• [To do]
Copy each line of the data below exactly, leaving out pictures.

• [Source material]
------------------------------------------------------------------------

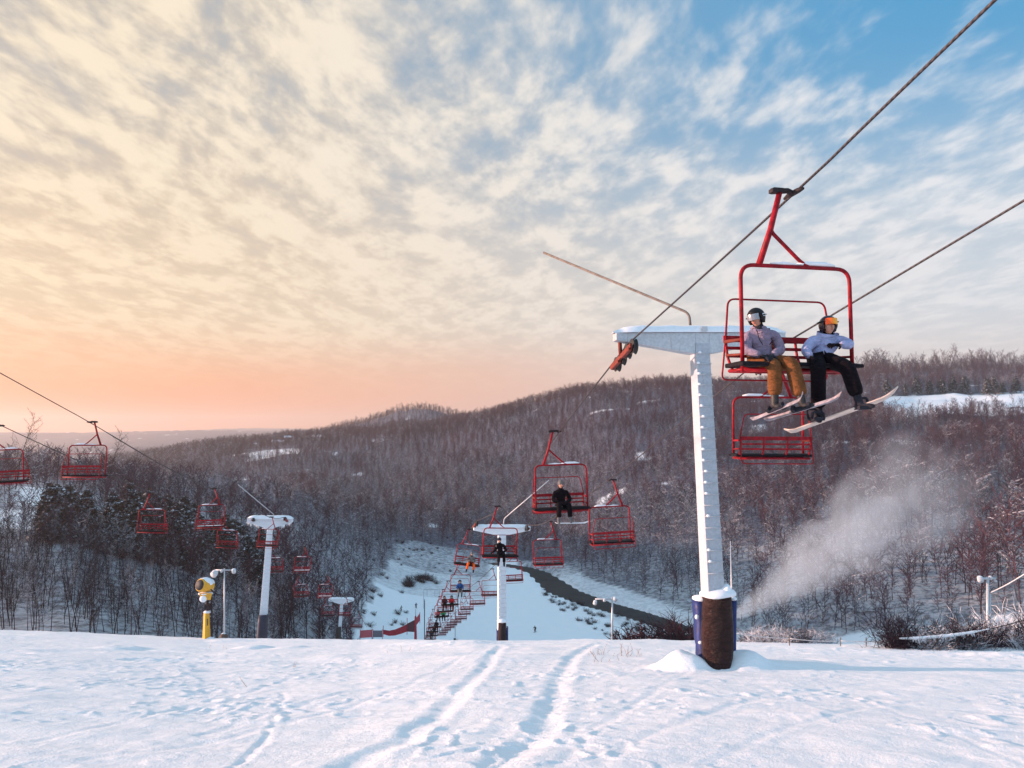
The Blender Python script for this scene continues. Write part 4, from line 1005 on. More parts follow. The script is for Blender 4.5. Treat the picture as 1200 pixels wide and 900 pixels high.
def person(J, label, c, gear='helmet', goggles=None, face=(0, 0, 0), s=1.0, detail=True, group=None, boots=True, hands=True, sub=2, fat=1.0):
    """J: world joints.  pelvis chest neck head | shl shr ell elr hal har | hil hir knl knr anl anr (l = viewer's left)"""
    O = J['pelvis']; t = empty('person', O, label=label, cat='person', group=group)
    g = {k: v - O for k, v in J.items()}; H = g['head']; M = Euler(face).to_matrix()
    names = ['pelvis', 'chest', 'neck', 'head', 'shl', 'ell', 'hal', 'shr', 'elr', 'har', 'hil', 'knl', 'anl', 'hir', 'knr', 'anr']
    V = [g[n] for n in names]; E = [(0, 1), (1, 2), (2, 3), (1, 4), (4, 5), (5, 6), (1, 7), (7, 8), (8, 9), (0, 10), (10, 11), (11, 12), (0, 13), (13, 14), (14, 15)]
    Rd = [(.13, .10), (.13, .10), .05, .055, .06, .045, .03, .06, .045, .03, .08, .06, .045, .08, .06, .045]
    Rd = [tuple(q * s for q in r) if isinstance(r, tuple) else r * s for r in Rd]
    body = skin('body', V, E, Rd, SKINM, t, 1)
    mb = MB(); head_mesh(mb, H, M, s * 1.1)
    hm = bpy.data.meshes.new('h'); hm.from_pydata(mb.v, [], mb.f); hm.polygons.foreach_set('material_index', mb.mi); hm.polygons.foreach_set('use_smooth', [True] * len(mb.f))
    # fold the head into the body so the figure stays one mesh
    import bmesh
    bm = bmesh.new(); bm.from_mesh(body.data); n0 = len(bm.faces); bm.from_mesh(hm); bm.to_mesh(body.data); bm.free()
    body.data.materials.append(HAIRD); body.data.materials.append(LIP); bpy.data.meshes.remove(hm)
    # jacket
    mid = (g['pelvis'] + g['chest']) / 2
    hem = g['pelvis'] + (g['pelvis'] - g['chest']).normalized() * .05
    V = [g['chest'], mid, hem, (g['chest'] + g['neck']) / 2 + Vector((0, 0, .01)), g['neck'] + Vector((0, 0, .015)), g['shl'], (g['shl'] + g['ell']) / 2, g['ell'], (g['ell'] + g['hal']) / 2, g['hal'], g['shr'], (g['shr'] + g['elr']) / 2, g['elr'], (g['elr'] + g['har']) / 2, g['har']]
    E = [(0, 1), (1, 2), (0, 3), (3, 4), (3, 5), (5, 6), (6, 7), (7, 8), (8, 9), (3, 10), (10, 11), (11, 12), (12, 13), (13, 14)]
    f_ = s * fat
    Rd = [(.19 * f_, .145 * f_), (.185 * f_, .145 * f_), (.215 * f_, .175 * f_), (.13 * f_, .11 * f_), .078 * s, .095 * f_, .088 * f_, .082 * f_, .074 * f_, .058 * f_, .095 * f_, .088 * f_, .082 * f_, .074 * f_, .058 * f_]
    j = skin('jacket', V, E, Rd, c[0], t, sub)
    # trousers
    tf = 1.22 if detail else 1.0
    def leg(h, k, a): return [g[h], (g[h] + g[k]) / 2, g[k], (g[k] + g[a]) / 2, g[k] + (g[a] - g[k]) * .93]
    V = [g['pelvis'] - (g['chest'] - g['pelvis']).normalized() * .04] + leg('hil', 'knl', 'anl') + leg('hir', 'knr', 'anr')
    E = [(0, 1), (1, 2), (2, 3), (3, 4), (4, 5), (0, 6), (6, 7), (7, 8), (8, 9), (9, 10)]
    r1 = [k * tf for k in (.118, .112, .100, .094, .100)]
    Rd = [(.135 * f_, .11 * f_)] + [k * f_ for k in r1] + [k * f_ for k in r1]
    skin('trousers', V, E, Rd, c[1], t, sub)
    nk = g['neck']; mb = MB(); dn_ = (H - nk).normalized()
    mb.tube([nk - dn_ * .05, nk, nk + dn_ * .06], [.088 * s, .082 * s, .074 * s], 14); mb.build('neck_gaiter', c[2], t)
    s0 = s; s = s * 1.12
    P = lambda x, y, z: H + M @ (Vector((x, y, z)) * s)
    if gear == 'helmet':
        mb = MB()
        def f(p):
            q = Vector(p)
            if q.y < -.35 and q.z < .22: q = Vector((q.x, q.y * .35 + .02, q.z)) if abs(q.x) < .75 else q
            if q.z < -.55: q.z = -.55 - (.15 if abs(q.x) > .5 else 0)
            return q
        mb.ell(P(0, .012, .022), (.122 * s, .140 * s, .135 * s), 24, 16, M, f)
        mb.build('helmet', c[3], t)
    elif gear == 'hood' or gear == 'hat':
        mb = MB(); mb.ell(P(0, .022, .040), (.100 * s, .112 * s, .105 * s), 16, 10, M); mb.build('hat', c[3], t)
    if goggles:
        tilt = -.0; gz = .052 if goggles is LENS_O else .022
        mb = MB(); rows, n = 5, 12; vs = []
        for a in range(rows):
            for b in range(n + 1):
                ph = (b / n - .5) * 2.05; zz = (a / (rows - 1) - .5) * .086; rr = .125 - .35 * zz * zz * 10
                vs.append(P(math.sin(ph) * .108, -math.cos(ph) * .148 * (1 - abs(zz) * .8), gz + zz))
        fs = [(a * (n + 1) + b, a * (n + 1) + b + 1, (a + 1) * (n + 1) + b + 1, (a + 1) * (n + 1) + b) for a in range(rows - 1) for b in range(n)]
        k = len(vs); vs += [Vector(v) * 1.0 + (H - Vector(v)) * .12 for v in vs]
        fs += [tuple(q + k for q in f[::-1]) for f in fs]; mb.add(vs, fs, True)
        gg = mb.build('goggles', goggles, t)
        mb = MB(); 
        for sx in (-1, 1): mb.tube([P(.100 * sx, -.075, gz), P(.126 * sx, .0, gz + .01), P(.105 * sx, .095, gz + .015), P(0, .150, gz + .02)], .017 * s, 6, flat=.5)
        mb.build('strap', SHELL, gg)
        if goggles is LENS_S:
            mb = MB(); e = [P(.124 + 0 * q, .01 + math.cos(q) * .034, gz + .012 + math.sin(q) * .017) for q in [2 * math.pi * i / 16 for i in range(17)]]
            mb.tube(e, .006 * s, 6); mb.build('oval_emblem', SNOWCAP, gg)
    s = s0
    if hands:
        for a, b in (('ell', 'hal'), ('elr', 'har')):
            d = (g[b] - g[a]).normalized(); hand(t, g[b] + d * .07 * s, d, Vector((0, -.5, .8)), c[2], 1.35 * s if detail else 1.5 * s)
    if boots:
        for a, k in (('anl', 'knl'), ('anr', 'knr')):
            dn = (g[a] - g[k]).normalized(); fw_ = J.get('toe_' + a, Vector((0, -1, -.1))).normalized()
            an = g[a]; V = [an - dn * .12, an, an + dn * .09, an + dn * .11 + fw_ * .10, an + dn * .125 + fw_ * .20]
            skin('boot', V, [(0, 1), (1, 2), (2, 3), (3, 4)], [.062 * s, .066 * s, (.062 * s, .06 * s), (.052 * s, .045 * s), (.045 * s, .032 * s)], c[4] if len(c) > 4 else C_DARK, t, 1, 1)
    return t, j, g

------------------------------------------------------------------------

• [Written solution]
The Blender Python script for this scene continues. Write part 4, from line 1005 on. More parts follow. The script is for Blender 4.5. Treat the picture as 1200 pixels wide and 900 pixels high.
def person(J, label, c, gear='helmet', goggles=None, face=(0, 0, 0), s=1.0, detail=True, group=None, boots=True, hands=True, sub=2, fat=1.0):
    """J: world joints.  pelvis chest neck head | shl shr ell elr hal har | hil hir knl knr anl anr (l = viewer's left)"""
    O = J['pelvis']; t = empty('person', O, label=label, cat='person', group=group)
    g = {k: v - O for k, v in J.items()}; H = g['head']; M = Euler(face).to_matrix()
    names = ['pelvis', 'chest', 'neck', 'head', 'shl', 'ell', 'hal', 'shr', 'elr', 'har', 'hil', 'knl', 'anl', 'hir', 'knr', 'anr']
    V = [g[n] for n in names]; E = [(0, 1), (1, 2), (2, 3), (1, 4), (4, 5), (5, 6), (1, 7), (7, 8), (8, 9), (0, 10), (10, 11), (11, 12), (0, 13), (13, 14), (14, 15)]
    Rd = [(.13, .10), (.13, .10), .05, .055, .06, .045, .03, .06, .045, .03, .08, .06, .045, .08, .06, .045]
    Rd = [tuple(q * s for q in r) if isinstance(r, tuple) else r * s for r in Rd]
    body = skin('body', V, E, Rd, SKINM, t, 1)
    mb = MB(); head_mesh(mb, H, M, s * 1.1)
    hm = bpy.data.meshes.new('h'); hm.from_pydata(mb.v, [], mb.f); hm.polygons.foreach_set('material_index', mb.mi); hm.polygons.foreach_set('use_smooth', [True] * len(mb.f))
    # fold the head into the body so the figure stays one mesh
    import bmesh
    bm = bmesh.new(); bm.from_mesh(body.data); n0 = len(bm.faces); bm.from_mesh(hm); bm.to_mesh(body.data); bm.free()
    body.data.materials.append(HAIRD); body.data.materials.append(LIP); bpy.data.meshes.remove(hm)
    # jacket
    mid = (g['pelvis'] + g['chest']) / 2
    hem = g['pelvis'] + (g['pelvis'] - g['chest']).normalized() * .05
    V = [g['chest'], mid, hem, (g['chest'] + g['neck']) / 2 + Vector((0, 0, .01)), g['neck'] + Vector((0, 0, .015)), g['shl'], (g['shl'] + g['ell']) / 2, g['ell'], (g['ell'] + g['hal']) / 2, g['hal'], g['shr'], (g['shr'] + g['elr']) / 2, g['elr'], (g['elr'] + g['har']) / 2, g['har']]
    E = [(0, 1), (1, 2), (0, 3), (3, 4), (3, 5), (5, 6), (6, 7), (7, 8), (8, 9), (3, 10), (10, 11), (11, 12), (12, 13), (13, 14)]
    f_ = s * fat
    Rd = [(.19 * f_, .145 * f_), (.185 * f_, .145 * f_), (.215 * f_, .175 * f_), (.13 * f_, .11 * f_), .078 * s, .095 * f_, .088 * f_, .082 * f_, .074 * f_, .058 * f_, .095 * f_, .088 * f_, .082 * f_, .074 * f_, .058 * f_]
    j = skin('jacket', V, E, Rd, c[0], t, sub)
    # trousers
    tf = 1.22 if detail else 1.0
    def leg(h, k, a): return [g[h], (g[h] + g[k]) / 2, g[k], (g[k] + g[a]) / 2, g[k] + (g[a] - g[k]) * .93]
    V = [g['pelvis'] - (g['chest'] - g['pelvis']).normalized() * .04] + leg('hil', 'knl', 'anl') + leg('hir', 'knr', 'anr')
    E = [(0, 1), (1, 2), (2, 3), (3, 4), (4, 5), (0, 6), (6, 7), (7, 8), (8, 9), (9, 10)]
    r1 = [k * tf for k in (.118, .112, .100, .094, .100)]
    Rd = [(.135 * f_, .11 * f_)] + [k * f_ for k in r1] + [k * f_ for k in r1]
    skin('trousers', V, E, Rd, c[1], t, sub)
    nk = g['neck']; mb = MB(); dn_ = (H - nk).normalized()
    mb.tube([nk - dn_ * .05, nk, nk + dn_ * .06], [.088 * s, .082 * s, .074 * s], 14); mb.build('neck_gaiter', c[2], t)
    s0 = s; s = s * 1.12
    P = lambda x, y, z: H + M @ (Vector((x, y, z)) * s)
    if gear == 'helmet':
        mb = MB()
        def f(p):
            q = Vector(p)
            if q.y < -.35 and q.z < .22: q = Vector((q.x, q.y * .35 + .02, q.z)) if abs(q.x) < .75 else q
            if q.z < -.55: q.z = -.55 - (.15 if abs(q.x) > .5 else 0)
            return q
        mb.ell(P(0, .012, .022), (.122 * s, .140 * s, .135 * s), 24, 16, M, f)
        mb.build('helmet', c[3], t)
    elif gear == 'hood' or gear == 'hat':
        mb = MB(); mb.ell(P(0, .022, .040), (.100 * s, .112 * s, .105 * s), 16, 10, M); mb.build('hat', c[3], t)
    if goggles:
        tilt = -.0; gz = .052 if goggles is LENS_O else .022
        mb = MB(); rows, n = 5, 12; vs = []
        for a in range(rows):
            for b in range(n + 1):
                ph = (b / n - .5) * 2.05; zz = (a / (rows - 1) - .5) * .086; rr = .125 - .35 * zz * zz * 10
                vs.append(P(math.sin(ph) * .108, -math.cos(ph) * .148 * (1 - abs(zz) * .8), gz + zz))
        fs = [(a * (n + 1) + b, a * (n + 1) + b + 1, (a + 1) * (n + 1) + b + 1, (a + 1) * (n + 1) + b) for a in range(rows - 1) for b in range(n)]
        k = len(vs); vs += [Vector(v) * 1.0 + (H - Vector(v)) * .12 for v in vs]
        fs += [tuple(q + k for q in f[::-1]) for f in fs]; mb.add(vs, fs, True)
        gg = mb.build('goggles', goggles, t)
        mb = MB(); 
        for sx in (-1, 1): mb.tube([P(.100 * sx, -.075, gz), P(.126 * sx, .0, gz + .01), P(.105 * sx, .095, gz + .015), P(0, .150, gz + .02)], .017 * s, 6, flat=.5)
        mb.build('strap', SHELL, gg)
        if goggles is LENS_S:
            mb = MB(); e = [P(.124 + 0 * q, .01 + math.cos(q) * .034, gz + .012 + math.sin(q) * .017) for q in [2 * math.pi * i / 16 for i in range(17)]]
            mb.tube(e, .006 * s, 6); mb.build('oval_emblem', SNOWCAP, gg)
    s = s0
    if hands:
        for a, b in (('ell', 'hal'), ('elr', 'har')):
            d = (g[b] - g[a]).normalized(); hand(t, g[b] + d * .07 * s, d, Vector((0, -.5, .8)), c[2], 1.35 * s if detail else 1.5 * s)
    if boots:
        for a, k in (('anl', 'knl'), ('anr', 'knr')):
            dn = (g[a] - g[k]).normalized(); fw_ = J.get('toe_' + a, Vector((0, -1, -.1))).normalized()
            an = g[a]; V = [an - dn * .12, an, an + dn * .09, an + dn * .11 + fw_ * .10, an + dn * .125 + fw_ * .20]
            skin('boot', V, [(0, 1), (1, 2), (2, 3), (3, 4)], [.062 * s, .066 * s, (.062 * s, .06 * s), (.052 * s, .045 * s), (.045 * s, .032 * s)], c[4] if len(c) > 4 else C_DARK, t, 1, 1)
    return t, j, g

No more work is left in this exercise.